A brilliant depiction of lower middle-class home life in post-war Britain. The cramped, frustrating house, the self-centered, self-deluding members of this family of four are portrayed with wicked, unsentimental precision. Real life is like this; arbitrary, inconsequent, quietly tragic.
Yes, a very very quiet life. Set in post WW II England. Interesting, well written but not a lot happening. Worth reading, I guess just for the exposure to the genre.
Found this book confusing.
Simply put, to open this novel is to enter a world of doubt and self doubt where singularity and mundanity co-exist easily.

Ma-Chan a young woman of 20 is our narrator in this slim novel. While Ma-Chan's older brother has a handicap, he has a recognised gift for musical composition. Ma-Chan's younger brother is cramming for his examinations. Ma-Chan's mother's life revolves around caring for her oldest son and supporting her husband who is a famous novelist. Ma-Chan's father accepts a visiting professorship in America and his wife accompanies him. This sudden change to the dynamics of the family finds Ma-Chan accepting new responsibility and each one of the siblings finding different dimensions to their lives. The narration covers a period of 6 or 7 months. Sparse, well chosen prose brings this novel to life.

This is a novel which invites the reader to think: to look beyond the obvious and to accept that perspectives are relative. To do all of this so beautifully within 240 pages is a precious gift indeed.

I have not previously read any work by Kenzaburo Oe: a situation I will now address thanks to the recommendations of an Amazon friend. I understand that there are echoes of Kenzaburo's own life in this novel and I hope that the thread of hope and the blossoming of these characters is a reflection of that.

Jennifer Cameron-Smith
The book has a slow start and proceeds at a similar pace for most of its length.

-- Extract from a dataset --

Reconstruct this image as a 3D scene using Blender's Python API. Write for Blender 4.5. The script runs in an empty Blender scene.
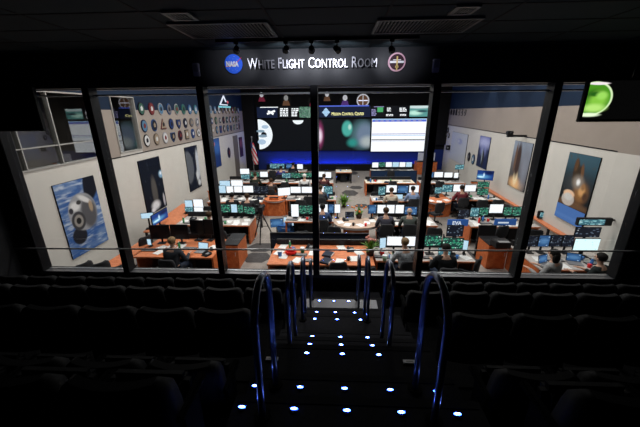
import bpy, bmesh, math, random
from mathutils import Vector, Matrix
random.seed(7)
PI = math.pi
scene = bpy.context.scene
COL = scene.collection

# ------------------------------------------------------------------ camera
F = 307.0
PITCH, YAW, ROLL, CZ = math.radians(18.3), math.radians(2.6), math.radians(0.5), 4.5
CAM = Vector((0, 0, CZ))
fw = Vector((-math.sin(YAW)*math.cos(PITCH), math.cos(YAW)*math.cos(PITCH), -math.sin(PITCH)))
rt0 = Vector((math.cos(YAW), math.sin(YAW), 0)); up0 = rt0.cross(fw)
rt = rt0*math.cos(ROLL) - up0*math.sin(ROLL)
up = up0*math.cos(ROLL) + rt0*math.sin(ROLL)
cd = bpy.data.cameras.new('camera'); cam = bpy.data.objects.new('camera', cd); COL.objects.link(cam)
cd.sensor_width = 36; cd.lens = F/640*36; cd.clip_start = 0.02; cd.clip_end = 200
cam.matrix_world = Matrix(((rt.x, up.x, -fw.x, 0), (rt.y, up.y, -fw.y, 0), (rt.z, up.z, -fw.z, CZ), (0, 0, 0, 1)))
scene.camera = cam
scene.view_settings.view_transform = 'Standard'
try: scene.view_settings.look = 'None'
except Exception: pass
scene.view_settings.gamma = 1
scene.view_settings.use_curve_mapping = False
scene.view_settings.exposure = 0.0
w = bpy.data.worlds.new('world'); scene.world = w; w.use_nodes = True
w.node_tree.nodes['Background'].inputs[0].default_value = (0.002, 0.002, 0.003, 1)
w.node_tree.nodes['Background'].inputs[1].default_value = 1.0

# surveying helpers: where a sight line meets a level, a cross wall or a side wall
def ray(x, y): return fw*F + rt*(x-320) + up*(213.5-y)
def onz(x, y, z): d = ray(x, y); return CAM + d*((z-CZ)/d.z)
def ony(x, y, Y): d = ray(x, y); return CAM + d*(Y/d.y)
LX = -7.05
def onl(x, y): d = ray(x, y); return CAM + d*(LX/d.x)
RK = 1.4/17
def rx(Y): return 7.3 + RK*(Y-8)
def onr(x, y): d = ray(x, y); return CAM + d*((7.3-8*RK)/(d.x-RK*d.y))

# ------------------------------------------------------------------ materials
MATS = {}
def mat(name, col, rough=0.6, metal=0.0, emit=None, es=1.0, noise=0.0, nscale=20, spec=None, bump=0.0):
    if name in MATS: return MATS[name]
    m = bpy.data.materials.new(name); m.use_nodes = True; nt = m.node_tree
    b = nt.nodes['Principled BSDF']
    b.inputs['Base Color'].default_value = (*col, 1); b.inputs['Roughness'].default_value = rough
    b.inputs['Metallic'].default_value = metal
    b.inputs['Specular IOR Level'].default_value = spec if spec is not None else (.5 if metal else .14)
    if emit: b.inputs['Emission Color'].default_value = (*emit, 1); b.inputs['Emission Strength'].default_value = es
    if noise or bump:
        tc = nt.nodes.new('ShaderNodeTexCoord'); n = nt.nodes.new('ShaderNodeTexNoise')
        n.inputs['Scale'].default_value = nscale; n.inputs['Detail'].default_value = 4
        nt.links.new(tc.outputs['Object'], n.inputs['Vector'])
        if noise:
            r = nt.nodes.new('ShaderNodeValToRGB')
            r.color_ramp.elements[0].position = .3; r.color_ramp.elements[1].position = .7
            r.color_ramp.elements[0].color = (*[c*(1-noise) for c in col], 1)
            r.color_ramp.elements[1].color = (*[min(1, c*(1+noise)) for c in col], 1)
            nt.links.new(n.outputs['Fac'], r.inputs['Fac']); nt.links.new(r.outputs['Color'], b.inputs['Base Color'])
        if bump:
            bp = nt.nodes.new('ShaderNodeBump'); bp.inputs['Strength'].default_value = bump
            nt.links.new(n.outputs['Fac'], bp.inputs['Height']); nt.links.new(bp.outputs['Normal'], b.inputs['Normal'])
    MATS[name] = m; return m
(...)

As the title suggests the lives of the two principal characters are quiet and have little impact on the world beyond their family. One of the six chapters is devoted to an analysis of a Russian art house movie. A French novelist with fascist leanings is discussed at similar length - and in sympathetic terms!
This description might sound dull, but for readers not put off by the paragraph above, this is a great novel, a stroll through the mind of one of the best novelists of the latter half of the twentieth century. The self-effacing narrator Ma-Chan and her handicapped musician brother Eeeyore are the main focus for the book's little dramas, but we learn as much, perhaps more, about the absent father (presumably a thinly disguised portrait of the Oe) - and many readers may feel that he is the principal character, albeit one who is observed from afar.
The meditations on Celine and Tarkovsky do not slow the book down: they are intriguing and drove me straight to the nearest bookshop selling the neglected French writer. The diversions to the family's home village; Ma-Chan's introspection and Eeeyore's piano lessons at the home of the Shigetos are all beautifully rendered by Oe. There are echoes of Shusaku Endo's novels and the gentle poetic films of Ozu. The villian is too crudely sketched, but this one of the few weaknesses in a great novel.